We project DT's free cash flow (FCF) generation to remain negative in both 2015 and 2016, primarily due to spectrum purchases. Cash flow for this year will be helped by a high, almost 50% sign-up for scrip dividends, which may not be replicated in future. Deleveraging will be supported by growing EBITDA and improving cash flow generation at T-Mobile US.
A spike in leverage driven by spectrum investment need not result in negative rating action if the company remains on the deleveraging path. DT's underlying cash flow generation remains strong, supporting the company's deleveraging flexibility.
KEY ASSUMPTIONS
Fitch's key assumptions within the rating case for DT include the following:
- Largely stable domestic revenues on the back of modestly improving EBITDA margins;
- Moderate revenue pressures on the European franchise;
- Improving operating and financial performance in the US, with 2015 double-digit revenue growth tapering off to mid-single digits thereafter
- Above USD5bn spectrum investments in the US in 2016
- Continuing high organic capex of approximately EUR10bn per annum in the medium-term
- T-Mobile US's USD1bn hybrid instrument converting into equity in 2017
RATING SENSITIVITIES
Negative: Future developments that may, individually or collectively, result in negative rating action include
-Failure to reduce FFO adjusted net leverage, on a sustained basis, to 3.5x (3.7x in 2014). We expect leverage to stabilise at below this level by end 2017. However, spikes in leverage driven by spectrum investment may be consistent with the current rating level if the company continues to make efforts to substantially reduce debt.
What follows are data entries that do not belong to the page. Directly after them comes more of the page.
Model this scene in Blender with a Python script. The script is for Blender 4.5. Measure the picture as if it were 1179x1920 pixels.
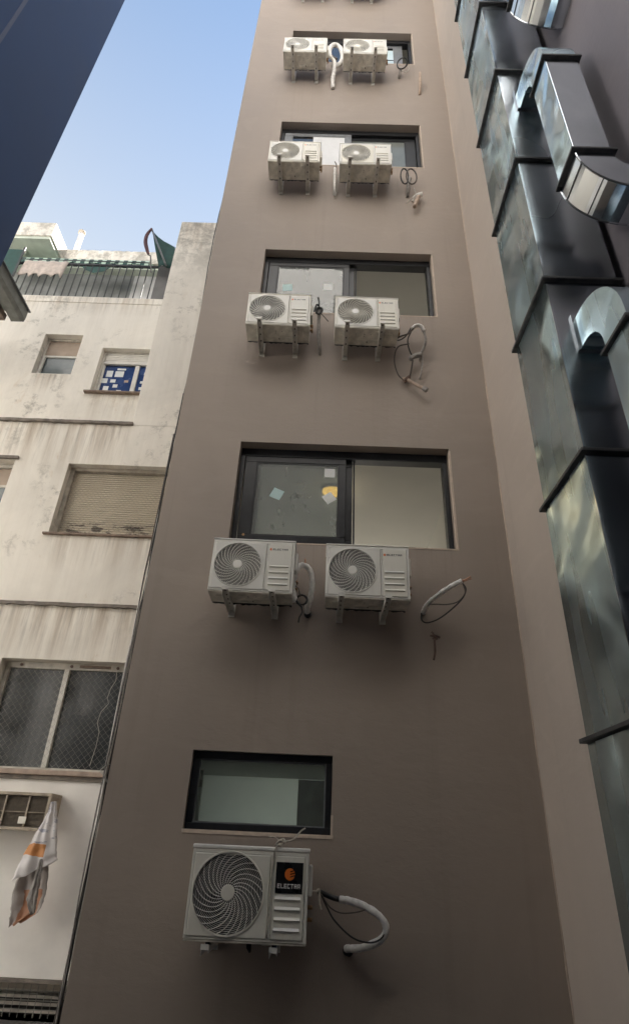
import bpy, bmesh, math, random
from mathutils import Vector, Matrix

for o in list(bpy.data.objects):
    bpy.data.objects.remove(o, do_unlink=True)
SC = bpy.context.scene
COL = SC.collection
rnd = random.Random(7)

# ------------------------------------------------------------------ camera
cam_d = bpy.data.cameras.new('camera')
cam = bpy.data.objects.new('camera', cam_d)
COL.objects.link(cam)
_r = Vector((0.9991625, -0.0053220, 0.0405700))
_u = Vector((-0.0378414, -0.4973610, 0.8667180))
_f = Vector((-0.0155652, 0.8675274, 0.4971458))
M4 = Matrix.Identity(4)
for i in range(3):
    M4[i][0], M4[i][1], M4[i][2] = _r[i], _u[i], -_f[i]
M4.translation = Vector((0.914, -5.084, 1.5))
cam.matrix_world = M4
cam_d.sensor_fit = 'VERTICAL'
cam_d.sensor_height = 36.0
cam_d.lens = 1098.7 / 1920 * 36.0
cam_d.clip_start = 0.02
cam_d.clip_end = 2000
SC.camera = cam

# ------------------------------------------------------------------ sky, sun, exposure
SUN_EL, SUN_AZ = math.radians(48), math.radians(38)      # azimuth from +Y towards +X
world = bpy.data.worlds.new('World')
SC.world = world
world.use_nodes = True
wn = world.node_tree.nodes
bg = wn['Background']
sky = wn.new('ShaderNodeTexSky')
sky.sky_type = 'NISHITA'
sky.sun_disc = False
sky.sun_elevation = SUN_EL
sky.sun_rotation = SUN_AZ
sky.air_density = 1.55
sky.dust_density = 0.1
sky.ozone_density = 1.1
# thin high haze, whiter towards the horizon all the way round
wl = world.node_tree.links
wtc = wn.new('ShaderNodeTexCoord')
wsep = wn.new('ShaderNodeSeparateXYZ')
wl.new(wtc.outputs['Generated'], wsep.inputs[0])
wmr = wn.new('ShaderNodeMapRange')
wl.new(wsep.outputs[2], wmr.inputs[0])
for _i, _v in enumerate((0.97, 0.66, 0.0, 0.95)):
    wmr.inputs[_i + 1].default_value = _v
wmix = wn.new('ShaderNodeMix')
wmix.data_type = 'RGBA'
wl.new(wmr.outputs[0], wmix.inputs[0])
wl.new(sky.outputs[0], wmix.inputs[6])
wmix.inputs[7].default_value = (4.1, 4.4, 4.7, 1)
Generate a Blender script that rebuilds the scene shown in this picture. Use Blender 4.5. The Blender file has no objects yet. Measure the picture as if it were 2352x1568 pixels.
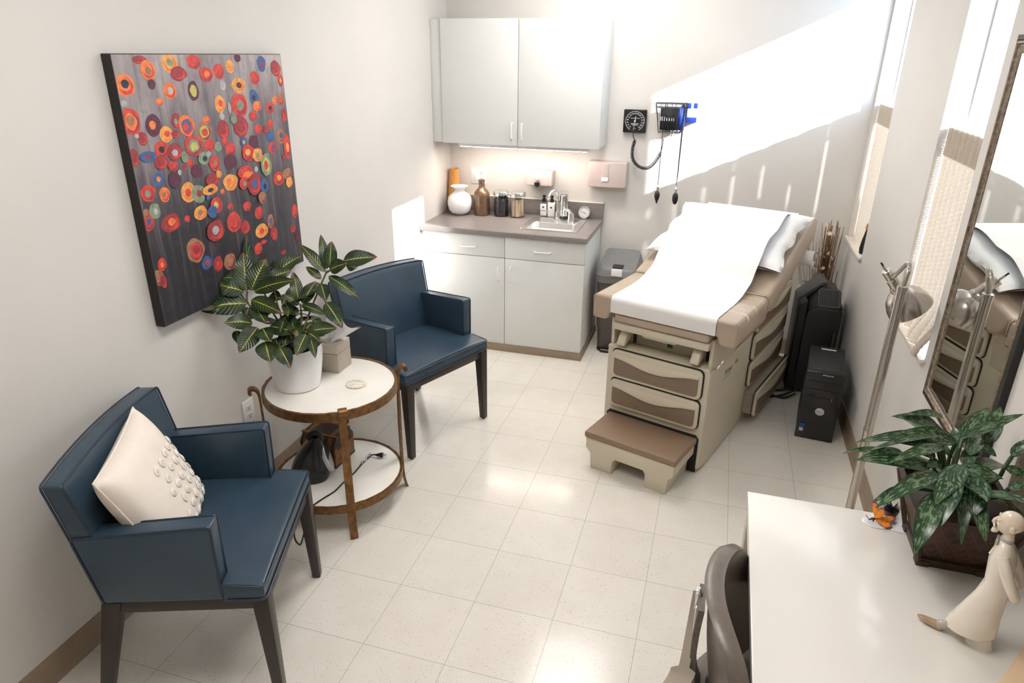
import bpy, bmesh, math, random
from mathutils import Vector, Matrix
random.seed(11)
S = bpy.context.scene
COL = S.collection
PI = math.pi
def lin(c):
    c /= 255.0
    return c / 12.92 if c <= 0.04045 else ((c + 0.055) / 1.055) ** 2.4
def rgb(r, g, b): return (lin(r), lin(g), lin(b), 1.0)

# ------------------------------------------------------------ materials
class NT:
    """small helper to write node expressions"""
    def __init__(s, name):
        s.m = bpy.data.materials.new(name); s.m.use_nodes = True
        s.t = s.m.node_tree; s.t.nodes.clear()
        s.out = s.t.nodes.new('ShaderNodeOutputMaterial')
    def n(s, typ, ins=None, **props):
        nd = s.t.nodes.new('ShaderNode' + typ)
        for k, v in props.items(): setattr(nd, k, v)
        for k, v in (ins or {}).items(): s.put(nd.inputs[k], v)
        return nd
    def put(s, sock, v):
        if isinstance(v, bpy.types.NodeSocket): s.t.links.new(v, sock)
        else: sock.default_value = v
    def math(s, op, a, b=0.0, c=0.0, clamp=False):
        nd = s.t.nodes.new('ShaderNodeMath'); nd.operation = op; nd.use_clamp = clamp
        s.put(nd.inputs[0], a); s.put(nd.inputs[1], b); s.put(nd.inputs[2], c)
        return nd.outputs[0]
    def ramp(s, v, lo, hi, a=0.0, b=1.0):
        nd = s.n('MapRange', {'Value': v, 'From Min': lo, 'From Max': hi, 'To Min': a, 'To Max': b}); nd.clamp = True
        return nd.outputs[0]
    def mix(s, f, a, b, mode='MIX'):
        nd = s.t.nodes.new('ShaderNodeMix'); nd.data_type = 'RGBA'; nd.blend_type = mode
        s.put(nd.inputs[0], f); s.put(nd.inputs[6], a); s.put(nd.inputs[7], b)
        return nd.outputs[2]
    def coord(s, kind='Object', scale=(1, 1, 1)):
        tc = s.n('TexCoord'); mp = s.n('Mapping', {'Vector': tc.outputs[kind]})
        mp.inputs['Scale'].default_value = scale
        return mp.outputs[0]
    def noise(s, vec, scale, detail=3, rough=0.5):
        return s.n('TexNoise', {'Vector': vec, 'Scale': scale, 'Detail': detail, 'Roughness': rough})
    def bsdf(s, **kw):
        nd = s.n('BsdfPrincipled')
        for k, v in kw.items(): s.put(nd.inputs[k.replace('_', ' ')], v)
        s.t.links.new(nd.outputs[0], s.out.inputs[0])
        return nd
    def bump(s, h, strength=0.2, dist=0.002):
        return s.n('Bump', {'Height': h, 'Strength': strength, 'Distance': dist}).outputs[0]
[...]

-Pressure on FCF flow driven by EBITDA margin erosion, consistently higher capex and shareholder distributions, or significant underperformance in the core domestic market and at other key subsidiaries.
Positive: Future developments that may, individually or collectively, result in positive rating action include
-Maintenance of lower leverage targets and stabilisation of operating performance across the entire franchise.